▶ [THE REQUEST]:
Reproduce all of the material word for word.

▶ [GIVEN INFORMATION]:
-*-
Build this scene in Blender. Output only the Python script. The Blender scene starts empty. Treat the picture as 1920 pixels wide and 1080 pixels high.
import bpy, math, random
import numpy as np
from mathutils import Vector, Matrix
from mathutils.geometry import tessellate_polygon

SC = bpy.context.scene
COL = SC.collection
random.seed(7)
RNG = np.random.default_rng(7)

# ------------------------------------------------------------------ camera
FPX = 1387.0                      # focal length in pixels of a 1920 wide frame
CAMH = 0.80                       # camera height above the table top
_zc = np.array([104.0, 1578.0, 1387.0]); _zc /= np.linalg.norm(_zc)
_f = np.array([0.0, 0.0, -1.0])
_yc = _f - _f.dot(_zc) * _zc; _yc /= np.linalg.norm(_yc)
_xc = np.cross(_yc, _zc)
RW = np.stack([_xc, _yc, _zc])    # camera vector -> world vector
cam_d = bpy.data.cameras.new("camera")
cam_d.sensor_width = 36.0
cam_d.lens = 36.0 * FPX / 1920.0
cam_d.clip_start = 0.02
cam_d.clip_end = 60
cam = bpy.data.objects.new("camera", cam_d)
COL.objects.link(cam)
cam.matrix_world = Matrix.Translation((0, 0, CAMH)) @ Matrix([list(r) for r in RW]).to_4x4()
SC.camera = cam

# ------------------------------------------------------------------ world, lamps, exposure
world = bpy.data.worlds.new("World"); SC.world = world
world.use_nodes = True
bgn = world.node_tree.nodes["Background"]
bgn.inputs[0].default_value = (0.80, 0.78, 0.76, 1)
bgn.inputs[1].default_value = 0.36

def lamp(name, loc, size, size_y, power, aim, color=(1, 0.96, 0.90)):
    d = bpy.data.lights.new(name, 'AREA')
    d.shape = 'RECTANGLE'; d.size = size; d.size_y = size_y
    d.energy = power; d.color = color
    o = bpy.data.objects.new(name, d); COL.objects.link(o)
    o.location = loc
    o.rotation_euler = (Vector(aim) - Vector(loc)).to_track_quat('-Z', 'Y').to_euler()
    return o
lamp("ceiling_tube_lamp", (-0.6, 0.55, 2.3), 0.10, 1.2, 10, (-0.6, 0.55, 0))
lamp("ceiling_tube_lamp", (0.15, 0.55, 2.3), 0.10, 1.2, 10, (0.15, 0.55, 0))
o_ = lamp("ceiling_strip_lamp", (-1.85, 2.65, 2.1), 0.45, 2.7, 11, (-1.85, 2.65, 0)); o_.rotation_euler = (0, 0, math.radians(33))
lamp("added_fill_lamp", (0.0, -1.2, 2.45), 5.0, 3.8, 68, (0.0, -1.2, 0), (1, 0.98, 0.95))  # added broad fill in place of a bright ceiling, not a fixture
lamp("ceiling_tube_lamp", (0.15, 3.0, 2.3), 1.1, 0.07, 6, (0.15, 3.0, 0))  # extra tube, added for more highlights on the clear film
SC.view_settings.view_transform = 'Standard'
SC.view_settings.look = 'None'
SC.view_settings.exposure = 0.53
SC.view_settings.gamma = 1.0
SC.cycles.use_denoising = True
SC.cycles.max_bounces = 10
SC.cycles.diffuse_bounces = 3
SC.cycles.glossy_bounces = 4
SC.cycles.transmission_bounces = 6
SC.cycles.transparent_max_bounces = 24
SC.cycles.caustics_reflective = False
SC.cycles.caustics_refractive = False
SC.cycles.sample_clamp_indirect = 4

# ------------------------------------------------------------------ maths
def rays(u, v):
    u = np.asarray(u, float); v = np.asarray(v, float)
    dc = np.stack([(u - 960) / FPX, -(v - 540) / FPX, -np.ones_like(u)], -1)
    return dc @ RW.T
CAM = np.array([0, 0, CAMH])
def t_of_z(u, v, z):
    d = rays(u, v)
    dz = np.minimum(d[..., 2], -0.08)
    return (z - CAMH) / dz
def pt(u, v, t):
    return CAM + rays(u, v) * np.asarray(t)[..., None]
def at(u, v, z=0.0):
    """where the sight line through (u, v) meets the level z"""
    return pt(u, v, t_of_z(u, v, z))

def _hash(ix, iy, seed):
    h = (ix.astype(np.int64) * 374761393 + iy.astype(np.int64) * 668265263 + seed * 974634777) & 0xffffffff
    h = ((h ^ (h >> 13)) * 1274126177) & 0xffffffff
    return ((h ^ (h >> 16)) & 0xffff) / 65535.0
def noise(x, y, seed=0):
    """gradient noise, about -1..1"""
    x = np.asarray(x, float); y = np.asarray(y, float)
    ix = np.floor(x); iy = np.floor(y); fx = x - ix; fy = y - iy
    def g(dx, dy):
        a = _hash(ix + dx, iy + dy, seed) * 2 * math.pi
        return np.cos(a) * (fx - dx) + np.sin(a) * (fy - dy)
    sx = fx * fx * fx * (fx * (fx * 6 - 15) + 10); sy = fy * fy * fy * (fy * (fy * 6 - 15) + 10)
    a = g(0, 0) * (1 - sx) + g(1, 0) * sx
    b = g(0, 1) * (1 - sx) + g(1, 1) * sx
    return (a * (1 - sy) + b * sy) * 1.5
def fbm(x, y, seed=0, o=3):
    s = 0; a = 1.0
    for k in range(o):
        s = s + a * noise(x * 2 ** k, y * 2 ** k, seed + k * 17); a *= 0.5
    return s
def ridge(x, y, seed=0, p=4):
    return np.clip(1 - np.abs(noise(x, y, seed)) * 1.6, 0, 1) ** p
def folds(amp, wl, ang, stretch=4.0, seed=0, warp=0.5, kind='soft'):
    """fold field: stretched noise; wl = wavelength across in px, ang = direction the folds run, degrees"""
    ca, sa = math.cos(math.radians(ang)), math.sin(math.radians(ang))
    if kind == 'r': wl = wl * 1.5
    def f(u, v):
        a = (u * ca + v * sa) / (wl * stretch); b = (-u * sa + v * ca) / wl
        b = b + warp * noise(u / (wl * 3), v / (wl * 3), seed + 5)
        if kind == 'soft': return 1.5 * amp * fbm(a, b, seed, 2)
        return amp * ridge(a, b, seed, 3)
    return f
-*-
▶ [IN RESPONSE]:
Build this scene in Blender. Output only the Python script. The Blender scene starts empty. Treat the picture as 1920 pixels wide and 1080 pixels high.
import bpy, math, random
import numpy as np
from mathutils import Vector, Matrix
from mathutils.geometry import tessellate_polygon

SC = bpy.context.scene
COL = SC.collection
random.seed(7)
RNG = np.random.default_rng(7)

# ------------------------------------------------------------------ camera
FPX = 1387.0                      # focal length in pixels of a 1920 wide frame
CAMH = 0.80                       # camera height above the table top
_zc = np.array([104.0, 1578.0, 1387.0]); _zc /= np.linalg.norm(_zc)
_f = np.array([0.0, 0.0, -1.0])
_yc = _f - _f.dot(_zc) * _zc; _yc /= np.linalg.norm(_yc)
_xc = np.cross(_yc, _zc)
RW = np.stack([_xc, _yc, _zc])    # camera vector -> world vector
cam_d = bpy.data.cameras.new("camera")
cam_d.sensor_width = 36.0
cam_d.lens = 36.0 * FPX / 1920.0
cam_d.clip_start = 0.02
cam_d.clip_end = 60
cam = bpy.data.objects.new("camera", cam_d)
COL.objects.link(cam)
cam.matrix_world = Matrix.Translation((0, 0, CAMH)) @ Matrix([list(r) for r in RW]).to_4x4()
SC.camera = cam

# ------------------------------------------------------------------ world, lamps, exposure
world = bpy.data.worlds.new("World"); SC.world = world
world.use_nodes = True
bgn = world.node_tree.nodes["Background"]
bgn.inputs[0].default_value = (0.80, 0.78, 0.76, 1)
bgn.inputs[1].default_value = 0.36

def lamp(name, loc, size, size_y, power, aim, color=(1, 0.96, 0.90)):
    d = bpy.data.lights.new(name, 'AREA')
    d.shape = 'RECTANGLE'; d.size = size; d.size_y = size_y
    d.energy = power; d.color = color
    o = bpy.data.objects.new(name, d); COL.objects.link(o)
    o.location = loc
    o.rotation_euler = (Vector(aim) - Vector(loc)).to_track_quat('-Z', 'Y').to_euler()
    return o
lamp("ceiling_tube_lamp", (-0.6, 0.55, 2.3), 0.10, 1.2, 10, (-0.6, 0.55, 0))
lamp("ceiling_tube_lamp", (0.15, 0.55, 2.3), 0.10, 1.2, 10, (0.15, 0.55, 0))
o_ = lamp("ceiling_strip_lamp", (-1.85, 2.65, 2.1), 0.45, 2.7, 11, (-1.85, 2.65, 0)); o_.rotation_euler = (0, 0, math.radians(33))
lamp("added_fill_lamp", (0.0, -1.2, 2.45), 5.0, 3.8, 68, (0.0, -1.2, 0), (1, 0.98, 0.95))  # added broad fill in place of a bright ceiling, not a fixture
lamp("ceiling_tube_lamp", (0.15, 3.0, 2.3), 1.1, 0.07, 6, (0.15, 3.0, 0))  # extra tube, added for more highlights on the clear film
SC.view_settings.view_transform = 'Standard'
SC.view_settings.look = 'None'
SC.view_settings.exposure = 0.53
SC.view_settings.gamma = 1.0
SC.cycles.use_denoising = True
SC.cycles.max_bounces = 10
SC.cycles.diffuse_bounces = 3
SC.cycles.glossy_bounces = 4
SC.cycles.transmission_bounces = 6
SC.cycles.transparent_max_bounces = 24
SC.cycles.caustics_reflective = False
SC.cycles.caustics_refractive = False
SC.cycles.sample_clamp_indirect = 4

# ------------------------------------------------------------------ maths
def rays(u, v):
    u = np.asarray(u, float); v = np.asarray(v, float)
    dc = np.stack([(u - 960) / FPX, -(v - 540) / FPX, -np.ones_like(u)], -1)
    return dc @ RW.T
CAM = np.array([0, 0, CAMH])
def t_of_z(u, v, z):
    d = rays(u, v)
    dz = np.minimum(d[..., 2], -0.08)
    return (z - CAMH) / dz
def pt(u, v, t):
    return CAM + rays(u, v) * np.asarray(t)[..., None]
def at(u, v, z=0.0):
    """where the sight line through (u, v) meets the level z"""
    return pt(u, v, t_of_z(u, v, z))

def _hash(ix, iy, seed):
    h = (ix.astype(np.int64) * 374761393 + iy.astype(np.int64) * 668265263 + seed * 974634777) & 0xffffffff
    h = ((h ^ (h >> 13)) * 1274126177) & 0xffffffff
    return ((h ^ (h >> 16)) & 0xffff) / 65535.0
def noise(x, y, seed=0):
    """gradient noise, about -1..1"""
    x = np.asarray(x, float); y = np.asarray(y, float)
    ix = np.floor(x); iy = np.floor(y); fx = x - ix; fy = y - iy
    def g(dx, dy):
        a = _hash(ix + dx, iy + dy, seed) * 2 * math.pi
        return np.cos(a) * (fx - dx) + np.sin(a) * (fy - dy)
    sx = fx * fx * fx * (fx * (fx * 6 - 15) + 10); sy = fy * fy * fy * (fy * (fy * 6 - 15) + 10)
    a = g(0, 0) * (1 - sx) + g(1, 0) * sx
    b = g(0, 1) * (1 - sx) + g(1, 1) * sx
    return (a * (1 - sy) + b * sy) * 1.5
def fbm(x, y, seed=0, o=3):
    s = 0; a = 1.0
    for k in range(o):
        s = s + a * noise(x * 2 ** k, y * 2 ** k, seed + k * 17); a *= 0.5
    return s
def ridge(x, y, seed=0, p=4):
    return np.clip(1 - np.abs(noise(x, y, seed)) * 1.6, 0, 1) ** p
def folds(amp, wl, ang, stretch=4.0, seed=0, warp=0.5, kind='soft'):
    """fold field: stretched noise; wl = wavelength across in px, ang = direction the folds run, degrees"""
    ca, sa = math.cos(math.radians(ang)), math.sin(math.radians(ang))
    if kind == 'r': wl = wl * 1.5
    def f(u, v):
        a = (u * ca + v * sa) / (wl * stretch); b = (-u * sa + v * ca) / wl
        b = b + warp * noise(u / (wl * 3), v / (wl * 3), seed + 5)
        if kind == 'soft': return 1.5 * amp * fbm(a, b, seed, 2)
        return amp * ridge(a, b, seed, 3)
    return f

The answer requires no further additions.